» **Problem details**
The lines from the top of the material through the line with "S.camera = cam" are to be set down exactly. Leave the pictures out.

» **Available data**
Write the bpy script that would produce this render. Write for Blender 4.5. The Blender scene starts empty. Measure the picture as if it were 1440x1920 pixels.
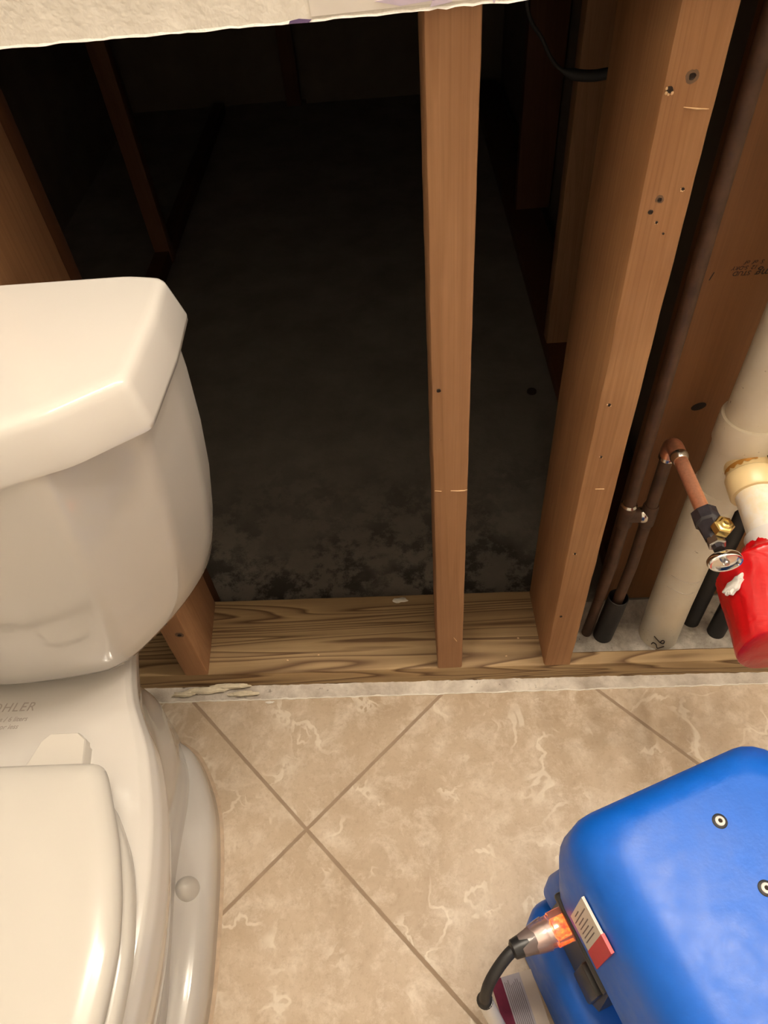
import bpy, bmesh, math, random
from mathutils import Vector, Matrix, noise
C = bpy.context.scene.collection
S = bpy.context.scene
PI = math.pi

# ------------------------------------------------------------------ camera
cam_d = bpy.data.cameras.new('camera')
cam = bpy.data.objects.new('camera', cam_d); C.objects.link(cam)
cam_d.sensor_fit = 'VERTICAL'; cam_d.sensor_height = 24.0
cam_d.lens = 1318.74 / 1920 * 24.0
cam_d.clip_start = 0.01
Rm = ((0.9975875275, 0.0562029971, 0.0407473685),
      (-0.0152633496, 0.7501850345, -0.6610517711),
      (-0.0677211568, 0.6588350605, 0.7492330798))
cam.matrix_world = Matrix(Rm).to_4x4()
cam.matrix_world.translation = Vector((0, -0.5503, 1.0366))
S.camera = cam

# ------------------------------------------------------------------ world, light, exposure
w = bpy.data.worlds.new('world'); S.world = w; w.use_nodes = True
w.node_tree.nodes['Background'].inputs[0].default_value = (1, .86, .7, 1)
w.node_tree.nodes['Background'].inputs[1].default_value = 0.0
S.view_settings.view_transform = 'Standard'; S.view_settings.look = 'None'
S.view_settings.gamma = 1; S.view_settings.use_curve_mapping = False
S.view_settings.exposure = -0.16
LIGHT = (1.0, .89, .745)
BULBS = [(-.02, -.105, 2.15), (.25, -.105, 2.15), (.52, -.105, 2.15), (.79, -.105, 2.15)]
for b in BULBS:                                   # the globe bulbs of the bar light above the wash basin
    ld = bpy.data.lights.new('vanity_bulb', 'POINT'); ld.energy = 20.5; ld.color = LIGHT; ld.shadow_soft_size = .03
    lo = bpy.data.objects.new('vanity_bulb', ld); C.objects.link(lo); lo.location = b
ld = bpy.data.lights.new('fill_light', 'AREA'); ld.shape = 'DISK'; ld.size = .16; ld.energy = 2.5; ld.color = LIGHT  # unseen fill light, added to even out the brightness of floor and toilet
lo = bpy.data.objects.new('fill_light', ld); C.objects.link(lo); lo.location = (-.12, -.18, 2.36)

# ------------------------------------------------------------------ material helpers
class NT:
    def __init__(s, name):
        s.m = bpy.data.materials.new(name); s.m.use_nodes = True
        s.t = s.m.node_tree; s.b = s.t.nodes['Principled BSDF']
    def n(s, typ, **kw):
        o = s.t.nodes.new(typ)
        for k, v in kw.items():
            if k.startswith('i_'):
                o.inputs[int(k[2:]) if k[2:].isdigit() else k[2:].replace('_', ' ')].default_value = v
            else: setattr(o, k, v)
        return o
    def l(s, a, b): s.t.links.new(a, b)
    def coord(s, scale=(1, 1, 1), rot=(0, 0, 0), loc=(0, 0, 0)):
        tc = s.n('ShaderNodeTexCoord'); mp = s.n('ShaderNodeMapping')
        mp.inputs['Scale'].default_value = scale; mp.inputs['Rotation'].default_value = rot; mp.inputs['Location'].default_value = loc
        s.l(tc.outputs['Object'], mp.inputs[0]); return mp.outputs[0]
    def noise(s, vec, scale, detail=4, rough=.55, dist=0.0):
        o = s.n('ShaderNodeTexNoise'); o.inputs['Scale'].default_value = scale; o.inputs['Detail'].default_value = detail
        o.inputs['Roughness'].default_value = rough; o.inputs['Distortion'].default_value = dist
        s.l(vec, o.inputs['Vector']); return o.outputs['Fac']
    def ramp(s, fac, stops):
        o = s.n('ShaderNodeValToRGB'); e = o.color_ramp.elements
        while len(e) < len(stops): e.new(.5)
        for el, (p, c) in zip(e, stops):
            el.position = p; el.color = (c, c, c, 1) if isinstance(c, (int, float)) else (*c, 1)
        s.l(fac, o.inputs[0]); return o.outputs[0]
    def mix(s, f, a, b, blend='MIX'):
        o = s.n('ShaderNodeMix', data_type='RGBA', blend_type=blend)
        for v, i in ((f, 0), (a, 6), (b, 7)):
            if hasattr(v, 'is_output'): s.l(v, o.inputs[i])
            else: o.inputs[i].default_value = v if i == 0 else (*v, 1)
        return o.outputs[2]
    def math(s, op, a, b=None, c=None):
        o = s.n('ShaderNodeMath', operation=op)
        for v, i in ((a, 0), (b, 1), (c, 2)):
            if v is None: continue
            if hasattr(v, 'is_output'): s.l(v, o.inputs[i])
            else: o.inputs[i].default_value = v
        return o.outputs[0]
    def bump(s, h, strength=.3, dist=.002):
        o = s.n('ShaderNodeBump'); o.inputs['Strength'].default_value = strength; o.inputs['Distance'].default_value = dist
        s.l(h, o.inputs['Height']); s.l(o.outputs[0], s.b.inputs['Normal'])
    def base(s, c):
        if hasattr(c, 'is_output'): s.l(c, s.b.inputs['Base Color'])
        else: s.b.inputs['Base Color'].default_value = (*c, 1)
    def set(s, **kw):
        for k, v in kw.items(): s.b.inputs[k.replace('_', ' ')].default_value = v

def plain(name, col, rough=.5, metal=0.0, var=.12, scale=60, bump=0, **kw):
    m = NT(name); v = m.coord(); f = m.noise(v, scale, 5)
    m.base(m.mix(f, tuple(c * (1 - var) for c in col), tuple(min(1, c * (1 + var)) for c in col)))
    m.set(Roughness=rough, Metallic=metal, **kw)
    if bump: m.bump(f, bump, .001)
    return m.m

def wood(name, dark, mid, light, axis='Z', rings=22, contrast=1.0, rough=.62, off=(0, 0, 0)):
    m = NT(name)
    sc = {'Z': (1, 1, .05), 'X': (.06, 1, 1)}[axis]
    v = m.coord(sc, loc=off)
    big = m.noise(v, 16, 2, .5, .6)
    g = m.math('FRACT', m.math('MULTIPLY', big, rings))
    g = m.ramp(g, [(0, .0), (.55, .35), (.85, 1.0), (1, .0)])
    sc2 = {'Z': (1, 1, .012), 'X': (.012, 1, 1)}[axis]
    fib = m.noise(m.coord(sc2, loc=off), 420, 3, .7)
    patch = m.noise(m.coord({'Z': (1, 1, .3), 'X': (.3, 1, 1)}[axis], loc=off), 16, 5, .6)
    c = m.mix(m.ramp(patch, [(.3, 0.), (.7, 1.)]), mid, light)
    c = m.mix(m.math('MULTIPLY', g, .55 * contrast), c, dark)
    c = m.mix(m.math('MULTIPLY', m.ramp(fib, [(.35, 0.), (.75, 1.)]), .35), c, tuple(x * .55 for x in mid))
    m.base(c); m.set(Roughness=rough, Specular_IOR_Level=.3)
    m.bump(fib, .12, .001)
    return m.m

M = {}
M['porcelain'] = plain('glazed_porcelain', (.59, .56, .525), .09, var=.01, scale=20, Coat_Weight=.3, Coat_Roughness=.04)
M['seat_plastic'] = plain('seat_plastic', (.55, .525, .485), .17, var=.01, scale=20)
M['cap_plastic'] = plain('cap_plastic', (.59, .555, .505), .3, var=.02, scale=20)
M['stud'] = wood('old_stud_wood', (.20, .088, .036), (.33, .165, .078), (.41, .22, .11), rings=14, contrast=.5)
M['stud_b'] = wood('corner_stud_wood', (.21, .09, .034), (.34, .165, .072), (.45, .245, .118), rings=16, contrast=.55, off=(3.1, 1.7, .4))
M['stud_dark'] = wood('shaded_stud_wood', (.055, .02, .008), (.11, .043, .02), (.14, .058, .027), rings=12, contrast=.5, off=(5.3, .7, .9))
M['backboard'] = wood('smooth_board_wood', (.14, .058, .021), (.24, .108, .041), (.285, .132, .053), rings=6, contrast=.35, rough=.42, off=(1.3, 4.2, .1))
M['treated'] = wood('treated_plate_wood', (.105, .05, .02), (.37, .24, .118), (.50, .35, .185), axis='X', rings=13, contrast=1.75, rough=.65)
M['ink'] = plain('black_ink', (.025, .012, .01), .6)
M['print_grey'] = plain('grey_print', (.40, .35, .32), .5)
M['copper'] = plain('bright_copper', (.88, .40, .25), .30, .8, .25, 300, .1)
M['copper_old'] = plain('tarnished_copper', (.085, .044, .026), .6, .2, .8, 45, .2)
M['solder'] = plain('solder_metal', (.62, .58, .52), .22, 1.0, .3, 200, .3)
M['black_cable'] = plain('black_cable_jacket', (.005, .005, .005), .7)
M['rubber'] = plain('black_foam_rubber', (.018, .017, .018), .55, var=.4, scale=90, bump=.3)
M['tape_black'] = plain('dark_tape', (.028, .025, .03), .25, var=.5, scale=120, bump=.4)
M['brass'] = plain('brass_metal', (.78, .58, .22), .25, 1.0, .1)
M['chrome'] = plain('chrome_metal', (.80, .79, .78), .09, 1.0, .03)
M['steel'] = plain('dull_steel', (.5, .49, .47), .3, 1.0, .1)
M['hole'] = plain('dark_hole_wood', (.03, .017, .010), .9)  # inner darkness of holes and bores put into the colour; knots share it
M['splinter'] = plain('torn_pale_wood', (.72, .48, .27), .8, var=.2, scale=400)
M['paper'] = plain('white_paper', (.78, .76, .72), .9, var=.08, scale=300, bump=.3)
M['label_white'] = plain('label_paper', (.72, .68, .62), .45, var=.04, scale=200)
M['label_red'] = plain('label_red', (.62, .03, .04), .4, var=.15, scale=120)
M['label_text'] = plain('label_text', (.17, .15, .15), .6)
M['maroon'] = plain('tag_maroon', (.13, .01, .03), .45, var=.3, scale=200)
M['tag_grey'] = plain('tag_grey', (.36, .33, .35), .5, var=.1, scale=300)
M['tag_cream'] = plain('tag_cream', (.50, .42, .33), .5, var=.08)
M['white_plastic'] = plain('white_plastic', (.74, .72, .69), .35, var=.03)
M['black_plastic'] = plain('black_plastic', (.02, .02, .021), .38, var=.3, scale=100)
M['plaster'] = plain('plaster_white', (.78, .74, .66), .9, var=.15, scale=120, bump=.5)
M['dirty_plaster'] = plain('dirty_mortar', (.74, .66, .50), .95, var=.35, scale=90, bump=.6)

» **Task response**
Write the bpy script that would produce this render. Write for Blender 4.5. The Blender scene starts empty. Measure the picture as if it were 1440x1920 pixels.
import bpy, bmesh, math, random
from mathutils import Vector, Matrix, noise
C = bpy.context.scene.collection
S = bpy.context.scene
PI = math.pi

# ------------------------------------------------------------------ camera
cam_d = bpy.data.cameras.new('camera')
cam = bpy.data.objects.new('camera', cam_d); C.objects.link(cam)
cam_d.sensor_fit = 'VERTICAL'; cam_d.sensor_height = 24.0
cam_d.lens = 1318.74 / 1920 * 24.0
cam_d.clip_start = 0.01
Rm = ((0.9975875275, 0.0562029971, 0.0407473685),
      (-0.0152633496, 0.7501850345, -0.6610517711),
      (-0.0677211568, 0.6588350605, 0.7492330798))
cam.matrix_world = Matrix(Rm).to_4x4()
cam.matrix_world.translation = Vector((0, -0.5503, 1.0366))
S.camera = cam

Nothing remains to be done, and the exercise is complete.